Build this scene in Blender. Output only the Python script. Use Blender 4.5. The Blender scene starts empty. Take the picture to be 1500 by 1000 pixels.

--

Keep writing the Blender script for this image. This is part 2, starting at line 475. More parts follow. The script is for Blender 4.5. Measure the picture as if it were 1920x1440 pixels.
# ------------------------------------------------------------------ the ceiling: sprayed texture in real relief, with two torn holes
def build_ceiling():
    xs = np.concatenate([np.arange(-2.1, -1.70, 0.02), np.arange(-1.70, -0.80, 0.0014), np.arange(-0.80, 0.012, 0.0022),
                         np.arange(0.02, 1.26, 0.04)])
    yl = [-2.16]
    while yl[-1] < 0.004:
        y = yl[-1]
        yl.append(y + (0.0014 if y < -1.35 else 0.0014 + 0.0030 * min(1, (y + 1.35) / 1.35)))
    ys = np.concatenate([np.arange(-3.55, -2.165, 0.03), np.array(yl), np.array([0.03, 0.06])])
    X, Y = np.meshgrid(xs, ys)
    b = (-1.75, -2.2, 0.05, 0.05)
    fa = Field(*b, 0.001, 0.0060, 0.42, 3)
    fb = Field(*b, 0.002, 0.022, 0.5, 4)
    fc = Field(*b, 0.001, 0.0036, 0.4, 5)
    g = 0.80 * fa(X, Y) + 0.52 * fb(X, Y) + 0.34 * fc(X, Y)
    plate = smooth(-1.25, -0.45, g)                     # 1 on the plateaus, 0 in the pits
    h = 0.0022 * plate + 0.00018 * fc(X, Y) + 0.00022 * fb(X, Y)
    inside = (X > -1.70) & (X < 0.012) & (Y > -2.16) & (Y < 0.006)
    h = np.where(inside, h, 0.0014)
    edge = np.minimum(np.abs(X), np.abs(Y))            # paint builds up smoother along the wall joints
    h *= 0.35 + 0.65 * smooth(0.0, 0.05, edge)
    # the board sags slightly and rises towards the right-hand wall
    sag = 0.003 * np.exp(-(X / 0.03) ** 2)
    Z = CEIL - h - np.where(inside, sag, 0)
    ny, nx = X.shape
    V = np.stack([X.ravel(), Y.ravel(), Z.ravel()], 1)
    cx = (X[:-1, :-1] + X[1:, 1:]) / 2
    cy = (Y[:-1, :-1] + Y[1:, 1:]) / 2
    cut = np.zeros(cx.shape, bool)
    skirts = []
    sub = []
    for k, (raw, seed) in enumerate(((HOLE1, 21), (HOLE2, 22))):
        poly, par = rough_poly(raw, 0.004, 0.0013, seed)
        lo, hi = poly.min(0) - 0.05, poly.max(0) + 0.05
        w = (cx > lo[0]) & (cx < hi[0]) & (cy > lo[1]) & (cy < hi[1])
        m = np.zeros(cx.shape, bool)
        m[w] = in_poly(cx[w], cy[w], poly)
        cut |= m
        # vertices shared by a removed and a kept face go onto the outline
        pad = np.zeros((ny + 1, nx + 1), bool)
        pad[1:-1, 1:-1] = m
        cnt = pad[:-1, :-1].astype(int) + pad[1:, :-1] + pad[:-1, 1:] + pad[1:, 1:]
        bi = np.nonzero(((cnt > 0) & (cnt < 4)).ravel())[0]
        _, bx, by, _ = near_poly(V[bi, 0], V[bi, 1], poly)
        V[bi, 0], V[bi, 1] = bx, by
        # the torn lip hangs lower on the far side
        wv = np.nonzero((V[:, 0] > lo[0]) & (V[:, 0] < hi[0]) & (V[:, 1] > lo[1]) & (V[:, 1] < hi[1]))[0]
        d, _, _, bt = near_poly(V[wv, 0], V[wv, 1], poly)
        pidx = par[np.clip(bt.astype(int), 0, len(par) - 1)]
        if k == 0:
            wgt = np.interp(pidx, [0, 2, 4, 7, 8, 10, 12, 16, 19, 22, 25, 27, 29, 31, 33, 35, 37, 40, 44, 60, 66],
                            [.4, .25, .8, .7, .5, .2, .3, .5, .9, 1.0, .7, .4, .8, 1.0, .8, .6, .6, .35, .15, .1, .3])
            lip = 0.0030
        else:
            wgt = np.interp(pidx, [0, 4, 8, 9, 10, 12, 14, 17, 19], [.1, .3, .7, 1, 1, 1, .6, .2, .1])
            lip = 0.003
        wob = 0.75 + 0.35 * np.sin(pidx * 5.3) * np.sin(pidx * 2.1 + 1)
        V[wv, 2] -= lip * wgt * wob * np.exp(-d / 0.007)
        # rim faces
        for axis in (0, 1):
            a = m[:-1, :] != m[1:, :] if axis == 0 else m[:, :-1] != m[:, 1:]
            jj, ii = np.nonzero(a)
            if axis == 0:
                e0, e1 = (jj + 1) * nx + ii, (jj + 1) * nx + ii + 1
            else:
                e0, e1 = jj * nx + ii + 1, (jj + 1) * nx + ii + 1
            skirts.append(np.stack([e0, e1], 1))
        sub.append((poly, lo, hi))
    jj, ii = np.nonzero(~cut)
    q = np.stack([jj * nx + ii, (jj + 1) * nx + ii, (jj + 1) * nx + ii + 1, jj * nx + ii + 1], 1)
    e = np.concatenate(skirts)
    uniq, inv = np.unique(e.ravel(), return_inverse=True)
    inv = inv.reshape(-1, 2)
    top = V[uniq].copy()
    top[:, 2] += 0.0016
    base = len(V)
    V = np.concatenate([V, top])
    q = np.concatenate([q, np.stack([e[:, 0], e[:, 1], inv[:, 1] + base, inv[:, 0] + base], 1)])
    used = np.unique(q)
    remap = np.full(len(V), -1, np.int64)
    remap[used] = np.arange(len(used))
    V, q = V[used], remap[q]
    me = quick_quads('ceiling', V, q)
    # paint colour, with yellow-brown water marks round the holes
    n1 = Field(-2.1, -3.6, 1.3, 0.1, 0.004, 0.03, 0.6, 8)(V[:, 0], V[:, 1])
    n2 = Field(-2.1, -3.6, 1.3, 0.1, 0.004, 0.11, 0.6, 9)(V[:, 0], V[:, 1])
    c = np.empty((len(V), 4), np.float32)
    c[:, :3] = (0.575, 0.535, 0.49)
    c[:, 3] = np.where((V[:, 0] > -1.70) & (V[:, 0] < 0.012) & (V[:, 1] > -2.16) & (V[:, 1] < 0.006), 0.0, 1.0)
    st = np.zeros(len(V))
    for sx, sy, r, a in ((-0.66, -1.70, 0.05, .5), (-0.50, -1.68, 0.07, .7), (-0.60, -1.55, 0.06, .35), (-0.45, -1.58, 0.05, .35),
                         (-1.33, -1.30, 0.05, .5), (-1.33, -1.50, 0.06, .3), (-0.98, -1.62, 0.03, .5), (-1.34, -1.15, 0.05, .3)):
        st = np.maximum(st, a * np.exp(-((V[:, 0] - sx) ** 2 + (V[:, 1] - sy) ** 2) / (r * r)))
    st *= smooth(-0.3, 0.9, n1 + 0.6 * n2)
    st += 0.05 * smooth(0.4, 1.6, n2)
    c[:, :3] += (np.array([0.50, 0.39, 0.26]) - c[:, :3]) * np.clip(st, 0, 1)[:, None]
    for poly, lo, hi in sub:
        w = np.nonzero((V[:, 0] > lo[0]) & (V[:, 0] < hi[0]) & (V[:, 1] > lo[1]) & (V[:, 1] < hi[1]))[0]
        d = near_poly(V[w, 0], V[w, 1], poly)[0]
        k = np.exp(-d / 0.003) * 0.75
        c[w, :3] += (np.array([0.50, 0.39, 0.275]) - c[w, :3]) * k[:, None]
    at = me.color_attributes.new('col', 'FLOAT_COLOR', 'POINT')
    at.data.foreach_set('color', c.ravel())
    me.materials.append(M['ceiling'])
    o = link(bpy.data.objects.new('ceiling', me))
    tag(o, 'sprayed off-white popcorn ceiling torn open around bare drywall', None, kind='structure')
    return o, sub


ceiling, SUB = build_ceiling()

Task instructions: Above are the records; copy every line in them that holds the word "script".

Answer below:
Build this scene in Blender. Output only the Python script. Use Blender 4.5. The Blender scene starts empty. Take the picture to be 1500 by 1000 pixels.
Keep writing the Blender script for this image. This is part 2, starting at line 475. More parts follow. The script is for Blender 4.5. Measure the picture as if it were 1920x1440 pixels.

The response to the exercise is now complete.